§ **GIVEN MATERIAL**:
────────────────────
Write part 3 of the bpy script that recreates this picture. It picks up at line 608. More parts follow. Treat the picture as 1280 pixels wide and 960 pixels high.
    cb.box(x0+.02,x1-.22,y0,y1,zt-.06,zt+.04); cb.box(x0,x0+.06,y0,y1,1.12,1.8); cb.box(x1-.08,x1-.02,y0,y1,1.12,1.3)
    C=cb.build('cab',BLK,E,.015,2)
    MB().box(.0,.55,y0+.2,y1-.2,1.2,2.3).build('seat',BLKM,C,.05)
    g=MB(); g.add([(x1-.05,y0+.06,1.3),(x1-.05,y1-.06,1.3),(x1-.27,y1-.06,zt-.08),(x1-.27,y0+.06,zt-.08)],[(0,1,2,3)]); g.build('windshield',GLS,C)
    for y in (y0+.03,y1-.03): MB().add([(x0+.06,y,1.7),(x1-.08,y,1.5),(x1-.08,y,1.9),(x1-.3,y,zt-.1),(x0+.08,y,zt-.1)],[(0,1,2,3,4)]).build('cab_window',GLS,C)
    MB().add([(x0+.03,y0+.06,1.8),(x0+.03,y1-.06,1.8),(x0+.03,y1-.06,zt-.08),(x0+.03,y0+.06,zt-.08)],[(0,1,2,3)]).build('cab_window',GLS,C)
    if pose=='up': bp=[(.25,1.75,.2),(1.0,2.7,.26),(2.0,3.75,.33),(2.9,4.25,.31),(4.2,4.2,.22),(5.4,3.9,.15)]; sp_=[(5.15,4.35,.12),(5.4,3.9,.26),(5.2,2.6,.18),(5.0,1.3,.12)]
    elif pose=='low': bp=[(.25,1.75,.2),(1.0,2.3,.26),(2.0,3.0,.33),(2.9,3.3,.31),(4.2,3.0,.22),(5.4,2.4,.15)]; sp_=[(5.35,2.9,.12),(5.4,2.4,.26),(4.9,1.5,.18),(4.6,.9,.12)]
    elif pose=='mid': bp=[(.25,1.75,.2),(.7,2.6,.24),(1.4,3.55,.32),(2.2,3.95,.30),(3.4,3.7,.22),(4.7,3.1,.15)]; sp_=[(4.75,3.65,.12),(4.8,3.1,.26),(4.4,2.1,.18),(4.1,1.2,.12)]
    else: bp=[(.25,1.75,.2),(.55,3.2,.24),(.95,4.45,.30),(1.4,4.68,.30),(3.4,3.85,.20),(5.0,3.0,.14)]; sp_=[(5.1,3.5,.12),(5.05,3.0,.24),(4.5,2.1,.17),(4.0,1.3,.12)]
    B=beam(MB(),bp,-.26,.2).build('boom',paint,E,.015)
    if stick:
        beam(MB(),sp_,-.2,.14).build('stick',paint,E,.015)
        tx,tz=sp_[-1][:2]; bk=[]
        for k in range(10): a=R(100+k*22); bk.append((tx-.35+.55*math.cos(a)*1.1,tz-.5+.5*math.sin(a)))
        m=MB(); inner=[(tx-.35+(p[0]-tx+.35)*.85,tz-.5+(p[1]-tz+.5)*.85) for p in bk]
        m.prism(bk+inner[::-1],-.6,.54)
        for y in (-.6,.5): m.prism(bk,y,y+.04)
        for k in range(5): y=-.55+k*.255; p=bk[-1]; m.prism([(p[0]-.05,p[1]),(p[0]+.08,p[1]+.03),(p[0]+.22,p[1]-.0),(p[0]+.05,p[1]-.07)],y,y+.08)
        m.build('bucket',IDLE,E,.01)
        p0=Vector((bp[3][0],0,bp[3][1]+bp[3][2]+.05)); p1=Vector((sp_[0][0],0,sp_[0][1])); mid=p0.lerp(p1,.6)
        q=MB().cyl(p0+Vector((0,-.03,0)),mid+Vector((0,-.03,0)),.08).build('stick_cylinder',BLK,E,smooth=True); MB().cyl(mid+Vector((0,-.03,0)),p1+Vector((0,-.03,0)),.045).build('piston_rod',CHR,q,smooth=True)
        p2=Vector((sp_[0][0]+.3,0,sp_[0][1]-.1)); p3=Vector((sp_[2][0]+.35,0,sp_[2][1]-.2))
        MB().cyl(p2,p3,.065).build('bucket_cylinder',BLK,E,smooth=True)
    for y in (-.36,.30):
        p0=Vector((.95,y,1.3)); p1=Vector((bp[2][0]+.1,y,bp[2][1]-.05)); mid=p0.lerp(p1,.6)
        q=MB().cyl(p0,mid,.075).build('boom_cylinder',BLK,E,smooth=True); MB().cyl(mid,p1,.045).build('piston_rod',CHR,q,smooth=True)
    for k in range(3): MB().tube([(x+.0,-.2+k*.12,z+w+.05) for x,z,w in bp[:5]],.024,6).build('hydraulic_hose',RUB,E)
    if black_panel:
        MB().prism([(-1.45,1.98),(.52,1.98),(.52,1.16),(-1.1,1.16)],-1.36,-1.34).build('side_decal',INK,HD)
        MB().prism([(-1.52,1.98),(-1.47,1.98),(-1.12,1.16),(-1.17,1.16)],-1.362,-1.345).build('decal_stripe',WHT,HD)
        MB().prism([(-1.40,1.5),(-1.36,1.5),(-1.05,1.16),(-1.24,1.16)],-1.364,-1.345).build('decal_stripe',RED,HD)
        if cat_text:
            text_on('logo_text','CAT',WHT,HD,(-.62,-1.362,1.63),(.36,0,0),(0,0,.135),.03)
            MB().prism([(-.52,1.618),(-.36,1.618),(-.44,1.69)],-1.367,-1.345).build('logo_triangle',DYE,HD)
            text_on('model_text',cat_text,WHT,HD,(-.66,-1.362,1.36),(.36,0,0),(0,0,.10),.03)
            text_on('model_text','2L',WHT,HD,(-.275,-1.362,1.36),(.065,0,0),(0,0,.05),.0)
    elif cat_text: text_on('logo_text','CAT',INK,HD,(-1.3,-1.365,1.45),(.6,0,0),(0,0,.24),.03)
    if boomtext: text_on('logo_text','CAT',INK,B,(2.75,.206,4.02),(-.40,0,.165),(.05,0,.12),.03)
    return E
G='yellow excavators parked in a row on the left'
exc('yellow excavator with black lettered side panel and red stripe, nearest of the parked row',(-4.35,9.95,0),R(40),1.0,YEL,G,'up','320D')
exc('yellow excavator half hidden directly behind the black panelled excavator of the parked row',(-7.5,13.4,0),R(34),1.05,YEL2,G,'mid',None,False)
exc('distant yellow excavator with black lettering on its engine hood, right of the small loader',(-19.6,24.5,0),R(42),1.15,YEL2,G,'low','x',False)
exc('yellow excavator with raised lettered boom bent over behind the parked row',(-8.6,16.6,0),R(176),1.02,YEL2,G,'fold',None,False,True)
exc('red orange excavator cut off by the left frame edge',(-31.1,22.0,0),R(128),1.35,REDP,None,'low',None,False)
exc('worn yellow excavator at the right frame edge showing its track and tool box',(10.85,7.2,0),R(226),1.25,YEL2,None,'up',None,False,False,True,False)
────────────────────
§ **WORK INSTRUCTIONS**:
Quote each line of the data above exactly as written.

§ **REPLY TO THE TASK**:
Write part 3 of the bpy script that recreates this picture. It picks up at line 608. More parts follow. Treat the picture as 1280 pixels wide and 960 pixels high.
    cb.box(x0+.02,x1-.22,y0,y1,zt-.06,zt+.04); cb.box(x0,x0+.06,y0,y1,1.12,1.8); cb.box(x1-.08,x1-.02,y0,y1,1.12,1.3)
    C=cb.build('cab',BLK,E,.015,2)
    MB().box(.0,.55,y0+.2,y1-.2,1.2,2.3).build('seat',BLKM,C,.05)
    g=MB(); g.add([(x1-.05,y0+.06,1.3),(x1-.05,y1-.06,1.3),(x1-.27,y1-.06,zt-.08),(x1-.27,y0+.06,zt-.08)],[(0,1,2,3)]); g.build('windshield',GLS,C)
    for y in (y0+.03,y1-.03): MB().add([(x0+.06,y,1.7),(x1-.08,y,1.5),(x1-.08,y,1.9),(x1-.3,y,zt-.1),(x0+.08,y,zt-.1)],[(0,1,2,3,4)]).build('cab_window',GLS,C)
    MB().add([(x0+.03,y0+.06,1.8),(x0+.03,y1-.06,1.8),(x0+.03,y1-.06,zt-.08),(x0+.03,y0+.06,zt-.08)],[(0,1,2,3)]).build('cab_window',GLS,C)
    if pose=='up': bp=[(.25,1.75,.2),(1.0,2.7,.26),(2.0,3.75,.33),(2.9,4.25,.31),(4.2,4.2,.22),(5.4,3.9,.15)]; sp_=[(5.15,4.35,.12),(5.4,3.9,.26),(5.2,2.6,.18),(5.0,1.3,.12)]
    elif pose=='low': bp=[(.25,1.75,.2),(1.0,2.3,.26),(2.0,3.0,.33),(2.9,3.3,.31),(4.2,3.0,.22),(5.4,2.4,.15)]; sp_=[(5.35,2.9,.12),(5.4,2.4,.26),(4.9,1.5,.18),(4.6,.9,.12)]
    elif pose=='mid': bp=[(.25,1.75,.2),(.7,2.6,.24),(1.4,3.55,.32),(2.2,3.95,.30),(3.4,3.7,.22),(4.7,3.1,.15)]; sp_=[(4.75,3.65,.12),(4.8,3.1,.26),(4.4,2.1,.18),(4.1,1.2,.12)]
    else: bp=[(.25,1.75,.2),(.55,3.2,.24),(.95,4.45,.30),(1.4,4.68,.30),(3.4,3.85,.20),(5.0,3.0,.14)]; sp_=[(5.1,3.5,.12),(5.05,3.0,.24),(4.5,2.1,.17),(4.0,1.3,.12)]
    B=beam(MB(),bp,-.26,.2).build('boom',paint,E,.015)
    if stick:
        beam(MB(),sp_,-.2,.14).build('stick',paint,E,.015)
        tx,tz=sp_[-1][:2]; bk=[]
        for k in range(10): a=R(100+k*22); bk.append((tx-.35+.55*math.cos(a)*1.1,tz-.5+.5*math.sin(a)))
        m=MB(); inner=[(tx-.35+(p[0]-tx+.35)*.85,tz-.5+(p[1]-tz+.5)*.85) for p in bk]
        m.prism(bk+inner[::-1],-.6,.54)
        for y in (-.6,.5): m.prism(bk,y,y+.04)
        for k in range(5): y=-.55+k*.255; p=bk[-1]; m.prism([(p[0]-.05,p[1]),(p[0]+.08,p[1]+.03),(p[0]+.22,p[1]-.0),(p[0]+.05,p[1]-.07)],y,y+.08)
        m.build('bucket',IDLE,E,.01)
        p0=Vector((bp[3][0],0,bp[3][1]+bp[3][2]+.05)); p1=Vector((sp_[0][0],0,sp_[0][1])); mid=p0.lerp(p1,.6)
        q=MB().cyl(p0+Vector((0,-.03,0)),mid+Vector((0,-.03,0)),.08).build('stick_cylinder',BLK,E,smooth=True); MB().cyl(mid+Vector((0,-.03,0)),p1+Vector((0,-.03,0)),.045).build('piston_rod',CHR,q,smooth=True)
        p2=Vector((sp_[0][0]+.3,0,sp_[0][1]-.1)); p3=Vector((sp_[2][0]+.35,0,sp_[2][1]-.2))
        MB().cyl(p2,p3,.065).build('bucket_cylinder',BLK,E,smooth=True)
    for y in (-.36,.30):
        p0=Vector((.95,y,1.3)); p1=Vector((bp[2][0]+.1,y,bp[2][1]-.05)); mid=p0.lerp(p1,.6)
        q=MB().cyl(p0,mid,.075).build('boom_cylinder',BLK,E,smooth=True); MB().cyl(mid,p1,.045).build('piston_rod',CHR,q,smooth=True)
    for k in range(3): MB().tube([(x+.0,-.2+k*.12,z+w+.05) for x,z,w in bp[:5]],.024,6).build('hydraulic_hose',RUB,E)
    if black_panel:
        MB().prism([(-1.45,1.98),(.52,1.98),(.52,1.16),(-1.1,1.16)],-1.36,-1.34).build('side_decal',INK,HD)
        MB().prism([(-1.52,1.98),(-1.47,1.98),(-1.12,1.16),(-1.17,1.16)],-1.362,-1.345).build('decal_stripe',WHT,HD)
        MB().prism([(-1.40,1.5),(-1.36,1.5),(-1.05,1.16),(-1.24,1.16)],-1.364,-1.345).build('decal_stripe',RED,HD)
        if cat_text:
            text_on('logo_text','CAT',WHT,HD,(-.62,-1.362,1.63),(.36,0,0),(0,0,.135),.03)
            MB().prism([(-.52,1.618),(-.36,1.618),(-.44,1.69)],-1.367,-1.345).build('logo_triangle',DYE,HD)
            text_on('model_text',cat_text,WHT,HD,(-.66,-1.362,1.36),(.36,0,0),(0,0,.10),.03)
            text_on('model_text','2L',WHT,HD,(-.275,-1.362,1.36),(.065,0,0),(0,0,.05),.0)
    elif cat_text: text_on('logo_text','CAT',INK,HD,(-1.3,-1.365,1.45),(.6,0,0),(0,0,.24),.03)
    if boomtext: text_on('logo_text','CAT',INK,B,(2.75,.206,4.02),(-.40,0,.165),(.05,0,.12),.03)
    return E
G='yellow excavators parked in a row on the left'
exc('yellow excavator with black lettered side panel and red stripe, nearest of the parked row',(-4.35,9.95,0),R(40),1.0,YEL,G,'up','320D')
exc('yellow excavator half hidden directly behind the black panelled excavator of the parked row',(-7.5,13.4,0),R(34),1.05,YEL2,G,'mid',None,False)
exc('distant yellow excavator with black lettering on its engine hood, right of the small loader',(-19.6,24.5,0),R(42),1.15,YEL2,G,'low','x',False)
exc('yellow excavator with raised lettered boom bent over behind the parked row',(-8.6,16.6,0),R(176),1.02,YEL2,G,'fold',None,False,True)
exc('red orange excavator cut off by the left frame edge',(-31.1,22.0,0),R(128),1.35,REDP,None,'low',None,False)
exc('worn yellow excavator at the right frame edge showing its track and tool box',(10.85,7.2,0),R(226),1.25,YEL2,None,'up',None,False,False,True,False)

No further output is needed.